Тут нет никаких отмазок: что-то не получилось, я там заболел, ой, у меня температура. Какая температура? Обстрел идет. Какая может быть у тебя температура? Ты где-то замешкался — и все, тебя похоронили.

— Где ваш опыт может пригодиться?

— В МЧС, наверное, понадобится опыт. Может быть, полиция, Росгвардия, пожарники, да. Можно в ЖКХ. У меня там ни один стресс не прокатит. Мне воды не нальешь, что там у тебя штуцеров нету, гаек, ключей. Прокладку он не нашел! Купишь, сходишь, сделаешь! А пока не сделаешь, спать не ляжешь!

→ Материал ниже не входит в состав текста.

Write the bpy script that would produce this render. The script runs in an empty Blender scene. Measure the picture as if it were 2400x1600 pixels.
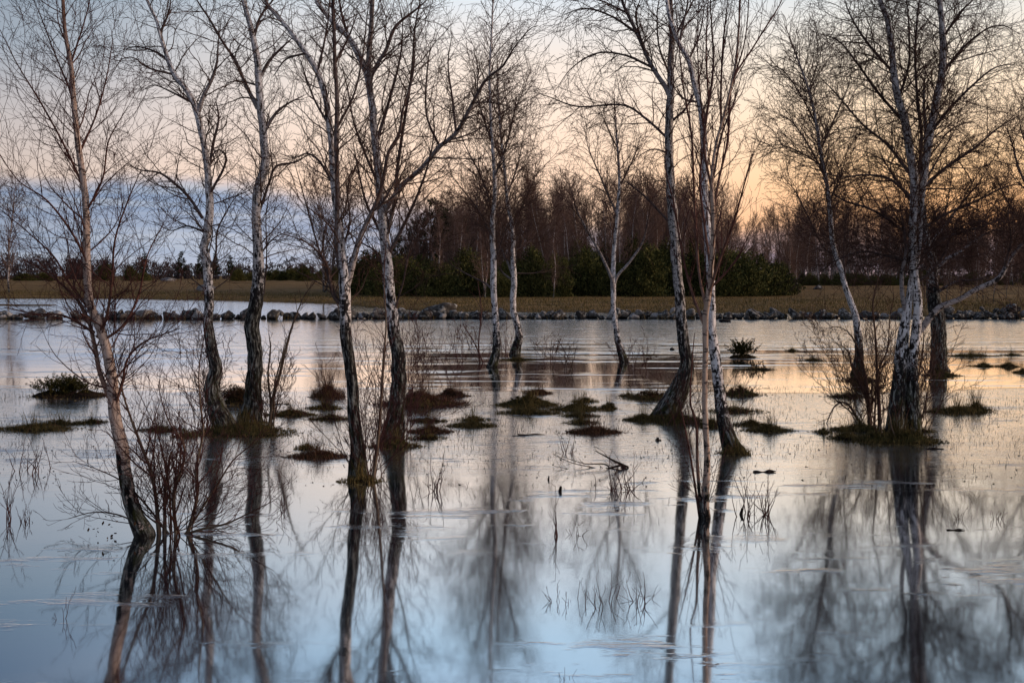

— Над чем надо поработать в первую очередь, когда люди вернутся с войны?

— У нас на войне-то сейчас в основном русскоязычное население. Наши места будут занимать приезжие мигранты, причем нелегально. Значит, нам надо проблемы с миграционной службой решать как-то. Например, семьям мигрантов выдают квартиры. А кто-то долго ждал-ждал, те же самые беженцы с Украины, у них больше прав.

Папа смелый

— Владимир Путин говорил, «Зачем нам мир, в котором не будет России?» Вы с ним согласны?

— Конечно согласен. Мой мир — это там, где Россия, русские везде. А если русских не будет, я и не знаю, что за мир такой будет. Я что-то даже и не представляю и не хочу представлять этого. От Москвы до Владивостока не будет страны что ли? Да ну, это абсурд.

Пока есть такие, как мы, патриоты, никто ничего не сделает с нами. Еще придется с нами пободаться, поцарапаться, покусаться. Кто из этой схватки выйдет победителем, еще бабушка надвое сказала.

Начинают шипеть за спиной: вот эти эсвэошники без конкурса куда-то пролезли. Я говорю: идете в военкомат, говорите: «Хочу на зеленку». Природа, красота, кукуруза, солнышко сорок градусов, денег много, блин. Да еще справку и льготы тебе нарисуют

— Почему, на ваш взгляд, нас так не любит Запад?

— Понимаете, сильных вообще никто не любит. Вы смотрите, что сейчас происходит на территории Украины, на территории Донбасса. Россия воюет со всей Европой и еще плюс с заокеанскими странами. Приезжают добровольцы на Украину из Колумбии, из Венесуэлы. Понимаете, одна страна против всех остальных, и она еще даже вперед продвигает линию фронта.

Они не любят нас, потому что проигрывают.

— Ну а принципиально, вот что им от нас надо сейчас опять?

— У нас же, посмотрите, сколько ресурсов-то, да? Территорий сколько у нас, самая большая страна в мире.

— Мы же с ними вроде как дружили после развала Союза. Ну, пытались.

— Мы с ними дружили, не они с нами. Американская демократия. Против кого сегодня будем дружить? И все такие: о! Давайте будем все дружить против Югославии! И все такие: да, да, против Югославии будем дружить! Разбомбили Югославию, потом посидели, что-то еще придумали. Теперь против России.

— Какие у нас будут отношения с Европой, с Западом? Как нам на них смотреть и к ним относиться после всего этого? Может, нам на Восток уйти?

— Нам еще в школе говорили: мы относимся и к Европе, и к Азии. Татаро-монгольское иго остановили именно русские витязи. А если бы знать, что будет в будущем, их не надо было останавливать. Они бы прошли спокойно до Атлантического океана. По рогам бы всем надавали, и Европа бы сейчас так не развивалась.

— А сейчас нам докуда надо дойти?

— Можно, конечно, опять Жирика вспомнить, как он хотел сапоги мыть в Индийском океане… Я говорю, что сейчас мы дойдем до Днепра. Остальные пусть как хотят, в своем соку так и варятся. Пусть они себе зубы до корней сточат от злости.

— Что передавать молодым поколениям?

— Мои дети гордятся, что я пошел добровольцем на войну. Не испугался ни смерти, ни лишений. И после того, как меня ранили, опять пошел. И у меня дети даже гордятся: вот, папу ранило, он не испугался, и он опять пошел воевать. Вот папа у нас смелый.